**Data block**
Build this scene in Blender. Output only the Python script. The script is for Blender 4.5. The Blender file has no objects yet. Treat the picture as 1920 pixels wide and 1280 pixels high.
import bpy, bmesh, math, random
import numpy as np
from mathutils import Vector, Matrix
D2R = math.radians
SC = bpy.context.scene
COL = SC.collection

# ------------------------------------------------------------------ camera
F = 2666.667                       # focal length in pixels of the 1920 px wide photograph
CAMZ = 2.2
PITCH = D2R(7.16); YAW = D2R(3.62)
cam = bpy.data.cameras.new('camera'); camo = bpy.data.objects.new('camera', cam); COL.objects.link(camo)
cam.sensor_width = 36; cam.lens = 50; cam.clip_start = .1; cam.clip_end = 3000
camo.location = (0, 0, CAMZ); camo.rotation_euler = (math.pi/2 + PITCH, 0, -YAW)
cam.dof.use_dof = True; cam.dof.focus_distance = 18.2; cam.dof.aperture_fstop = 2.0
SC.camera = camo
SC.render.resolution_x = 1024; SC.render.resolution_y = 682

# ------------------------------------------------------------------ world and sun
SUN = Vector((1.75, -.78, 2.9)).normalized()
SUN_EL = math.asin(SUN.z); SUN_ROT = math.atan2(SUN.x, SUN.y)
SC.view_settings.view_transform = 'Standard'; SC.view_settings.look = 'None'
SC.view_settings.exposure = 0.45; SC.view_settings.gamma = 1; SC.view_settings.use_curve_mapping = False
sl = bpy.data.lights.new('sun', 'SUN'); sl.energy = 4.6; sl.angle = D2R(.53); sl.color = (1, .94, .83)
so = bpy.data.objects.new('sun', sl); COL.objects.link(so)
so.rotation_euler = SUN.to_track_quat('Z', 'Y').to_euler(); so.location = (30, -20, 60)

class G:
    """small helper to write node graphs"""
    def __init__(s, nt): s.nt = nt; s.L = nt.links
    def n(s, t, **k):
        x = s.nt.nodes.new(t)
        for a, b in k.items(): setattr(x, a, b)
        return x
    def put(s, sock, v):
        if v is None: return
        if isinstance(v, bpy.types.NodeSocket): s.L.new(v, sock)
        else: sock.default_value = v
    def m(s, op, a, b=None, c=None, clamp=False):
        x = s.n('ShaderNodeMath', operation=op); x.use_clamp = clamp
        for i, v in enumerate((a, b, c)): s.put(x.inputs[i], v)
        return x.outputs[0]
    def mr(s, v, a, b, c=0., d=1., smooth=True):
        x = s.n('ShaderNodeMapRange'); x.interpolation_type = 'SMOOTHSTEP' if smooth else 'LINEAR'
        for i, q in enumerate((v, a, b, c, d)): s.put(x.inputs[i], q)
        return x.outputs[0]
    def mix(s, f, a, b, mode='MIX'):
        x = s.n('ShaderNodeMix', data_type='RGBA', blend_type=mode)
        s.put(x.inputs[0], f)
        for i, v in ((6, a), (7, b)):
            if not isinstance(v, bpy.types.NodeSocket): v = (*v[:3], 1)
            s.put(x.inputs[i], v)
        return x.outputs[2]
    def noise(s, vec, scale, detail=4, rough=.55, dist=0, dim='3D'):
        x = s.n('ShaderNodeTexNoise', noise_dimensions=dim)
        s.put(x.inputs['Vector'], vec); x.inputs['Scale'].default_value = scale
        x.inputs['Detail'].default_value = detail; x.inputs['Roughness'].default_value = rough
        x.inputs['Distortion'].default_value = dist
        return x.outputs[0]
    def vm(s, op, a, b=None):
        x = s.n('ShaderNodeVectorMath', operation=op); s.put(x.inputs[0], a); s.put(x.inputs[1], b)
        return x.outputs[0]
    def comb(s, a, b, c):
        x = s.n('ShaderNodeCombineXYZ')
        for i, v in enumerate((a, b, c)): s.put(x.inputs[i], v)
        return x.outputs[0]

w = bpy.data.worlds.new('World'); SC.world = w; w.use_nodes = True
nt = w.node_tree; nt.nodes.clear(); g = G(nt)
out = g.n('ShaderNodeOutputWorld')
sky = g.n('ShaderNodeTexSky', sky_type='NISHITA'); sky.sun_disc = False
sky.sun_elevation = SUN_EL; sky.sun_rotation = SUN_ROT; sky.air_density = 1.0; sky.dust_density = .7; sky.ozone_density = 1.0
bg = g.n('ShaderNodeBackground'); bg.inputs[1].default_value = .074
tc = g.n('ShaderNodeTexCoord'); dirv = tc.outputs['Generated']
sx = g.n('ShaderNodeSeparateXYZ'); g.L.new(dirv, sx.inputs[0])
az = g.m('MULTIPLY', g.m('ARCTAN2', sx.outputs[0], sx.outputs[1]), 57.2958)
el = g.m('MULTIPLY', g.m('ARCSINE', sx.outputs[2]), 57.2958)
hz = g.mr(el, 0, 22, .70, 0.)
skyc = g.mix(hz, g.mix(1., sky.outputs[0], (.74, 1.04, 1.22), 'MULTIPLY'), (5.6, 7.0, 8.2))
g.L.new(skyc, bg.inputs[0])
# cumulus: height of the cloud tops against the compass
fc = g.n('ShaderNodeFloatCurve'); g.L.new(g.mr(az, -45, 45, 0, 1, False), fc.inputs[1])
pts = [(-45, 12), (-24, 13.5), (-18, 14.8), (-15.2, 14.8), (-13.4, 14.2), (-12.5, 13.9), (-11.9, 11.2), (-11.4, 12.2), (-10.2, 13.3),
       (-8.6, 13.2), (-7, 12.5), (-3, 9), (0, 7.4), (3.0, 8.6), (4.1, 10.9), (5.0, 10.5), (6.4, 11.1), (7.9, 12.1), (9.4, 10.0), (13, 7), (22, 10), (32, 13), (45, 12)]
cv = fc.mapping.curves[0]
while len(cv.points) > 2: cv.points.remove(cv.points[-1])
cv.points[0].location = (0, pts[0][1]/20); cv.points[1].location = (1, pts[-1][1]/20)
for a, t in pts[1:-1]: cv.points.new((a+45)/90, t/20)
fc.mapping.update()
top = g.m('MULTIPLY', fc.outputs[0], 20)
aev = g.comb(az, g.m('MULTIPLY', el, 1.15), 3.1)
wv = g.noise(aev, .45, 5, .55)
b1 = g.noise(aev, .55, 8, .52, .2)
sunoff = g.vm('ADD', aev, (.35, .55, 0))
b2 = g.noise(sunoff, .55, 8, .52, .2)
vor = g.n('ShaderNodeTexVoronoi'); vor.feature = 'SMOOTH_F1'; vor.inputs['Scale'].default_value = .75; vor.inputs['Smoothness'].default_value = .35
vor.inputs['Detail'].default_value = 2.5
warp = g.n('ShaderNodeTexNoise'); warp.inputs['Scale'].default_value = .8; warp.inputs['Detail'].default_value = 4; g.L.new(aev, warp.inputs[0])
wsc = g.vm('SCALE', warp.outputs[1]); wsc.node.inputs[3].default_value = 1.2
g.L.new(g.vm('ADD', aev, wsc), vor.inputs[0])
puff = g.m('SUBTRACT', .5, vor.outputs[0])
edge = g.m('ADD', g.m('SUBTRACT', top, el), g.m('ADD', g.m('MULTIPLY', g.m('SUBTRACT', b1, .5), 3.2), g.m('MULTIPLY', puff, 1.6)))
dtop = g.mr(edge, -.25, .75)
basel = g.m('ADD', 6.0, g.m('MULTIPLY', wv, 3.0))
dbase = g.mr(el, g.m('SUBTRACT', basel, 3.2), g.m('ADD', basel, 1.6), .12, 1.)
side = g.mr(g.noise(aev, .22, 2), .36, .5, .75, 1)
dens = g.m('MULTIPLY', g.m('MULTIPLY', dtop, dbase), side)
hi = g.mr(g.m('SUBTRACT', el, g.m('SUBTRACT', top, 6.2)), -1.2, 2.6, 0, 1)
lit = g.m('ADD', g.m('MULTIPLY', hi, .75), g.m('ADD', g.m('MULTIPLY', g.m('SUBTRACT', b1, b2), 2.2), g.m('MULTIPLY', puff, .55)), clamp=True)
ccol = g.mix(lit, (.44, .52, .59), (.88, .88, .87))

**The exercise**
Everything from the first line of the material through the line containing "SC.render.resolution_x = 1024;" is to be printed exactly; lines after that are to be left out.

**Response**
Build this scene in Blender. Output only the Python script. The script is for Blender 4.5. The Blender file has no objects yet. Treat the picture as 1920 pixels wide and 1280 pixels high.
import bpy, bmesh, math, random
import numpy as np
from mathutils import Vector, Matrix
D2R = math.radians
SC = bpy.context.scene
COL = SC.collection

# ------------------------------------------------------------------ camera
F = 2666.667                       # focal length in pixels of the 1920 px wide photograph
CAMZ = 2.2
PITCH = D2R(7.16); YAW = D2R(3.62)
cam = bpy.data.cameras.new('camera'); camo = bpy.data.objects.new('camera', cam); COL.objects.link(camo)
cam.sensor_width = 36; cam.lens = 50; cam.clip_start = .1; cam.clip_end = 3000
camo.location = (0, 0, CAMZ); camo.rotation_euler = (math.pi/2 + PITCH, 0, -YAW)
cam.dof.use_dof = True; cam.dof.focus_distance = 18.2; cam.dof.aperture_fstop = 2.0
SC.camera = camo
SC.render.resolution_x = 1024; SC.render.resolution_y = 682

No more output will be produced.